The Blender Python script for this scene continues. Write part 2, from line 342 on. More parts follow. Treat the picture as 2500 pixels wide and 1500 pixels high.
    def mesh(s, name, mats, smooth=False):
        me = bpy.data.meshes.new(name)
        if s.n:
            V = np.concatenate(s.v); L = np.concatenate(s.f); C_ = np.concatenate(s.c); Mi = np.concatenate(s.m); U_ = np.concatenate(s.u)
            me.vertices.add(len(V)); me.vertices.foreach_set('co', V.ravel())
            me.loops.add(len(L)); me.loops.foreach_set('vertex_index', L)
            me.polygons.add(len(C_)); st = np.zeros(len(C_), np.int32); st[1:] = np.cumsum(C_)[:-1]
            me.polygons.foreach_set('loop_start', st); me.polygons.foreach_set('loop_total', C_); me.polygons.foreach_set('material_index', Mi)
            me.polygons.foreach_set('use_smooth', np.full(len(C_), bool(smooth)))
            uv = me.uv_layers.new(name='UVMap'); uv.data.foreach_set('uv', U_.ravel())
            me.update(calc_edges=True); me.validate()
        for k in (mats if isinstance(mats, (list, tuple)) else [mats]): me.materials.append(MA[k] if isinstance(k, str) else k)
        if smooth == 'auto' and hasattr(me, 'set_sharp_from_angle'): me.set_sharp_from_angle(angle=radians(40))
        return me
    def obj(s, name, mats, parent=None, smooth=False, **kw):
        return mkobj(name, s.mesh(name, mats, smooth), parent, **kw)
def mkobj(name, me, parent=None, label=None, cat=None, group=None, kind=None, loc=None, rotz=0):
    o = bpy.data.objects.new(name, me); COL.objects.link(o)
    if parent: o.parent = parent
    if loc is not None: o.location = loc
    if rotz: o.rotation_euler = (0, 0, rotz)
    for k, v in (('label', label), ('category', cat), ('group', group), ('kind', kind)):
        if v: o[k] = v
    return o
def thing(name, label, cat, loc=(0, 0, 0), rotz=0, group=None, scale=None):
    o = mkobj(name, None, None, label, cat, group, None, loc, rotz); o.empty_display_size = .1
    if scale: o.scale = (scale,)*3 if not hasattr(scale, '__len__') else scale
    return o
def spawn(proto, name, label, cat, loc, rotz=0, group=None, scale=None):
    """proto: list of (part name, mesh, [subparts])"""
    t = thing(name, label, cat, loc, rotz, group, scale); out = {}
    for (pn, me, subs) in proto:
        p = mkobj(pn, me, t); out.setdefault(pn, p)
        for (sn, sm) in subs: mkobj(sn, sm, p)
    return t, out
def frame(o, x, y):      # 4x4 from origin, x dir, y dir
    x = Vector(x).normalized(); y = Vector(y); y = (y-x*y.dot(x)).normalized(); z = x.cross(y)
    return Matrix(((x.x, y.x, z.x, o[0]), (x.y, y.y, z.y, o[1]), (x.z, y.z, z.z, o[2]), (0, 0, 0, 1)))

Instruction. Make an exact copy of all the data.

Response to the task.
The Blender Python script for this scene continues. Write part 2, from line 342 on. More parts follow. Treat the picture as 2500 pixels wide and 1500 pixels high.
    def mesh(s, name, mats, smooth=False):
        me = bpy.data.meshes.new(name)
        if s.n:
            V = np.concatenate(s.v); L = np.concatenate(s.f); C_ = np.concatenate(s.c); Mi = np.concatenate(s.m); U_ = np.concatenate(s.u)
            me.vertices.add(len(V)); me.vertices.foreach_set('co', V.ravel())
            me.loops.add(len(L)); me.loops.foreach_set('vertex_index', L)
            me.polygons.add(len(C_)); st = np.zeros(len(C_), np.int32); st[1:] = np.cumsum(C_)[:-1]
            me.polygons.foreach_set('loop_start', st); me.polygons.foreach_set('loop_total', C_); me.polygons.foreach_set('material_index', Mi)
            me.polygons.foreach_set('use_smooth', np.full(len(C_), bool(smooth)))
            uv = me.uv_layers.new(name='UVMap'); uv.data.foreach_set('uv', U_.ravel())
            me.update(calc_edges=True); me.validate()
        for k in (mats if isinstance(mats, (list, tuple)) else [mats]): me.materials.append(MA[k] if isinstance(k, str) else k)
        if smooth == 'auto' and hasattr(me, 'set_sharp_from_angle'): me.set_sharp_from_angle(angle=radians(40))
        return me
    def obj(s, name, mats, parent=None, smooth=False, **kw):
        return mkobj(name, s.mesh(name, mats, smooth), parent, **kw)
def mkobj(name, me, parent=None, label=None, cat=None, group=None, kind=None, loc=None, rotz=0):
    o = bpy.data.objects.new(name, me); COL.objects.link(o)
    if parent: o.parent = parent
    if loc is not None: o.location = loc
    if rotz: o.rotation_euler = (0, 0, rotz)
    for k, v in (('label', label), ('category', cat), ('group', group), ('kind', kind)):
        if v: o[k] = v
    return o
def thing(name, label, cat, loc=(0, 0, 0), rotz=0, group=None, scale=None):
    o = mkobj(name, None, None, label, cat, group, None, loc, rotz); o.empty_display_size = .1
    if scale: o.scale = (scale,)*3 if not hasattr(scale, '__len__') else scale
    return o
def spawn(proto, name, label, cat, loc, rotz=0, group=None, scale=None):
    """proto: list of (part name, mesh, [subparts])"""
    t = thing(name, label, cat, loc, rotz, group, scale); out = {}
    for (pn, me, subs) in proto:
        p = mkobj(pn, me, t); out.setdefault(pn, p)
        for (sn, sm) in subs: mkobj(sn, sm, p)
    return t, out
def frame(o, x, y):      # 4x4 from origin, x dir, y dir
    x = Vector(x).normalized(); y = Vector(y); y = (y-x*y.dot(x)).normalized(); z = x.cross(y)
    return Matrix(((x.x, y.x, z.x, o[0]), (x.y, y.y, z.y, o[1]), (x.z, y.z, z.z, o[2]), (0, 0, 0, 1)))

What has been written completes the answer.